2. Ebenso ist die Revision nicht wegen der unter 1. aufgeworfenen Rechtsfrage zur Fortbildung des Rechts (§ 115 Abs. 2 Nr. 2 Alternative 1 FGO) zuzulassen.
Dieser Zulassungsgrund stellt einen Spezialfall der grundsätzlichen Bedeutung i.S. des § 115 Abs. 2 Nr. 1 FGO dar und setzt daher ebenfalls die Darlegung und das Vorliegen einer klärungsbedürftigen und klärbaren Rechtsfrage voraus (vgl. z.B. Senatsbeschluss vom 24. Juli 2014 III B 28/13, BFH/NV 2014, 1741, Rz 17, m.w.N.). Hieran fehlt es (dazu oben 1.).
3. Soweit die Kläger die Zulassung der Revision zur Sicherung einer einheitlichen Rechtsprechung (§ 115 Abs. 2 Nr. 2 Alternative 2 FGO) begehren, ist dieser Zulassungsgrund nicht hinreichend dargelegt.
a) Zur schlüssigen Darlegung einer solchen Abweichungsrüge muss der Beschwerdeführer tragende und abstrakte Rechtssätze aus dem angefochtenen FG-Urteil einerseits und aus den behaupteten, genau bezeichneten Divergenzentscheidungen andererseits herausarbeiten und einander gegenüberstellen, um so die behauptete Abweichung zu verdeutlichen. Außerdem muss sich aus der Beschwerdebegründung ergeben, dass dem Streitfall ein vergleichbarer Sachverhalt zugrunde liegt wie der Divergenzentscheidung und es sich um eine identische Rechtsfrage handelt (vgl. BFH-Beschluss vom 6. Februar 2014 II B 129/13, BFH/NV 2014, 708, Rz 15, m.w.N.).
b) An solchen Darlegungen fehlt es. Die Kläger tragen insoweit lediglich vor, es könne nicht sein, dass der gleiche Sachverhalt für den Bereich der Umsatzbesteuerung anders entschieden werde wie für den Bereich der Einkommensbesteuerung. Es fehlt aber jeglicher Vortrag dazu, warum es sich um eine identische Rechtsfrage handeln soll, obwohl sich die Behandlung der in Rede stehenden Aufwendungen im Einkommensteuerrecht und Umsatzsteuerrecht nach ganz unterschiedlich formulierten Normen ‑‑einerseits § 4 Abs. 5 Satz 1 Nr. 6 Satz 1 Halbsatz 1 EStG, andererseits § 3 Abs. 9a Nr. 1 UStG‑‑ beurteilt.

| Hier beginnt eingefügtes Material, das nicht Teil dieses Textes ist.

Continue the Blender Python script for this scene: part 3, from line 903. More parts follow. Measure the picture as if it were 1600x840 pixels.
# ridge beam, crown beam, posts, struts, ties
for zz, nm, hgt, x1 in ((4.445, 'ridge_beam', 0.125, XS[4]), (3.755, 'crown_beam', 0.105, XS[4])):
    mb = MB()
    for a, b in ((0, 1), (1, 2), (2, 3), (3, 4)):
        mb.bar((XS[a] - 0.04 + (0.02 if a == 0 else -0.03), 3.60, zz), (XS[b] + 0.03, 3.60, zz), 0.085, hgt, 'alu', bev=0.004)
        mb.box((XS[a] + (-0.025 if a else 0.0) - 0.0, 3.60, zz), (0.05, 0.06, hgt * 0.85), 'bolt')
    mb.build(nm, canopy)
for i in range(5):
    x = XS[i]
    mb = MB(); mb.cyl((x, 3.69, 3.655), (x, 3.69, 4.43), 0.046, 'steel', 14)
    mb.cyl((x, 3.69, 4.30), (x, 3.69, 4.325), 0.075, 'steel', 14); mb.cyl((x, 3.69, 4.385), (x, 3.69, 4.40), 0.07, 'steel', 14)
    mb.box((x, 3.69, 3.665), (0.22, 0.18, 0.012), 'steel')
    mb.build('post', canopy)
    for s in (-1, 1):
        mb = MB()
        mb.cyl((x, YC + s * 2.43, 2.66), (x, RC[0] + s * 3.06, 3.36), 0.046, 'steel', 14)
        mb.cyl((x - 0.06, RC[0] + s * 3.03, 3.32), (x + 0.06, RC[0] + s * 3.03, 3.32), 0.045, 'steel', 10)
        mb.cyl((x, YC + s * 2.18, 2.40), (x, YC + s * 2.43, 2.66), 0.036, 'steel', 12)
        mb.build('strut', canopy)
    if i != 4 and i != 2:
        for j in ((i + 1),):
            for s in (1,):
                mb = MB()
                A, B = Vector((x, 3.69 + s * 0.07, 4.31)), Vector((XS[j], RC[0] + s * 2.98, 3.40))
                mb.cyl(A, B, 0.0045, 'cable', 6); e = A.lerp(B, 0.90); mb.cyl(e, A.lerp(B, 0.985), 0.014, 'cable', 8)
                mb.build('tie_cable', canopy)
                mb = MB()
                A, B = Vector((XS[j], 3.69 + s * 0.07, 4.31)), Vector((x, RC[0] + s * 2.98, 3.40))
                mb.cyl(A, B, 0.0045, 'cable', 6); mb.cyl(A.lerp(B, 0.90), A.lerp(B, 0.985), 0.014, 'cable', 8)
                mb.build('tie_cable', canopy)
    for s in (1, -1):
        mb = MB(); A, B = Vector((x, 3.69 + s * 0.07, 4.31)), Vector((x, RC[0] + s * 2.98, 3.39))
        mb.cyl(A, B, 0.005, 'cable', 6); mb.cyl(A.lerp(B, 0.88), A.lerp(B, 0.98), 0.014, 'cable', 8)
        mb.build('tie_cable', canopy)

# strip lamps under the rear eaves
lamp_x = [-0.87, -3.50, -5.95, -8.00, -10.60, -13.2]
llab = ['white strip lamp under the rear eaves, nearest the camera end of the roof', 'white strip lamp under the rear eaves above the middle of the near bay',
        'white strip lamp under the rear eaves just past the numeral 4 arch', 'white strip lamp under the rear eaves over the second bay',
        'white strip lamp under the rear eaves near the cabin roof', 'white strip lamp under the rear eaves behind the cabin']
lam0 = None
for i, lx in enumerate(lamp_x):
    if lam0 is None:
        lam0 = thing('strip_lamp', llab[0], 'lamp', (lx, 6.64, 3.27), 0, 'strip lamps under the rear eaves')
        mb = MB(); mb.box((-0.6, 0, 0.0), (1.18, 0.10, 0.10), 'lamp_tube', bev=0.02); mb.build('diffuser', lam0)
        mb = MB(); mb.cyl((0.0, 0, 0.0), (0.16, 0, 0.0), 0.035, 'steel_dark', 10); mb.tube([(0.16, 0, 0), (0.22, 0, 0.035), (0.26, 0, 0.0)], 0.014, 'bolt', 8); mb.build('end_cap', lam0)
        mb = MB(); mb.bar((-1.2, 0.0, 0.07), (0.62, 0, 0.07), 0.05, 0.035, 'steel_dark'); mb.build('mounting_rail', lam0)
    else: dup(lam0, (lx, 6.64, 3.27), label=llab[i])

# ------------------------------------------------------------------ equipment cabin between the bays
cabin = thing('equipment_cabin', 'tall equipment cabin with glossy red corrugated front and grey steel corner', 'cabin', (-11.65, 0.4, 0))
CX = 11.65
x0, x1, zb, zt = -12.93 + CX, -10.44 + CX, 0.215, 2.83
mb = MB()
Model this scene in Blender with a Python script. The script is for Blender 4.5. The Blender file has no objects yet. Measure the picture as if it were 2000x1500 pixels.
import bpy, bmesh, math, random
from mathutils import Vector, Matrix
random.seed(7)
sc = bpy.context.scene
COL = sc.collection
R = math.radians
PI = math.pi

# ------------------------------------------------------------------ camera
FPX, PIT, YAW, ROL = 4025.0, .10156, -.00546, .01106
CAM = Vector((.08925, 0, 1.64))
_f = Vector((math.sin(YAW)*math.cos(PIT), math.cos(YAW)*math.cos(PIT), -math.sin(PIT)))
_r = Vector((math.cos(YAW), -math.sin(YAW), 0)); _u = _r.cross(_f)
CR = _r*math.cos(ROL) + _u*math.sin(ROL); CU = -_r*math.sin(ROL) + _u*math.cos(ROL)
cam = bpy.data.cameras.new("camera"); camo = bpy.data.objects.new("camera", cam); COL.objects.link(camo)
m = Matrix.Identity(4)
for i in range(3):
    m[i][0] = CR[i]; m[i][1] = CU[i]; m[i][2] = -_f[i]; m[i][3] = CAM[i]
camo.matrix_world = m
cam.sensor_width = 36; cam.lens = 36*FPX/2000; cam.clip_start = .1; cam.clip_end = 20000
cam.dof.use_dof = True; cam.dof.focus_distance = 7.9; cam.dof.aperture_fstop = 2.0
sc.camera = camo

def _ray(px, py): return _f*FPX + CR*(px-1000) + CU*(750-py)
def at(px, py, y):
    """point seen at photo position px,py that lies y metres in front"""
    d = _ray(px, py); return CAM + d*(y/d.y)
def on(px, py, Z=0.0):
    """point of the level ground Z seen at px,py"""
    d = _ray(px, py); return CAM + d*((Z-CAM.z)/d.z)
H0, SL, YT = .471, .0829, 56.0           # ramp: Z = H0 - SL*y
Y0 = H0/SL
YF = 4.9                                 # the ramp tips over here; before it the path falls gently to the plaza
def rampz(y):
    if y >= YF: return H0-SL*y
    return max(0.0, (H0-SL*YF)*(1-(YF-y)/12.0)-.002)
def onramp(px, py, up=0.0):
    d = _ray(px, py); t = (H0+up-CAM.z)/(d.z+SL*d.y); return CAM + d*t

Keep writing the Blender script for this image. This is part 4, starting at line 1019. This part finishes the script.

4. Soweit die Kläger auch die materielle Fehlerhaftigkeit des FG-Urteils geltend machen, lässt sich hiermit ‑‑selbst wenn dem so wäre‑‑ die Zulassung der Revision im Allgemeinen nicht rechtfertigen (vgl. z.B. Senatsbeschluss vom 18. November 2013 III B 45/12, BFH/NV 2014, 342, Rz 10, m.w.N.).
5. Von einer weiteren Begründung sieht der Senat nach § 116 Abs. 5 Satz 2 FGO ab.
6. Die Kostenentscheidung beruht auf § 143 Abs. 1 i.V.m. § 135 Abs. 2 FGO.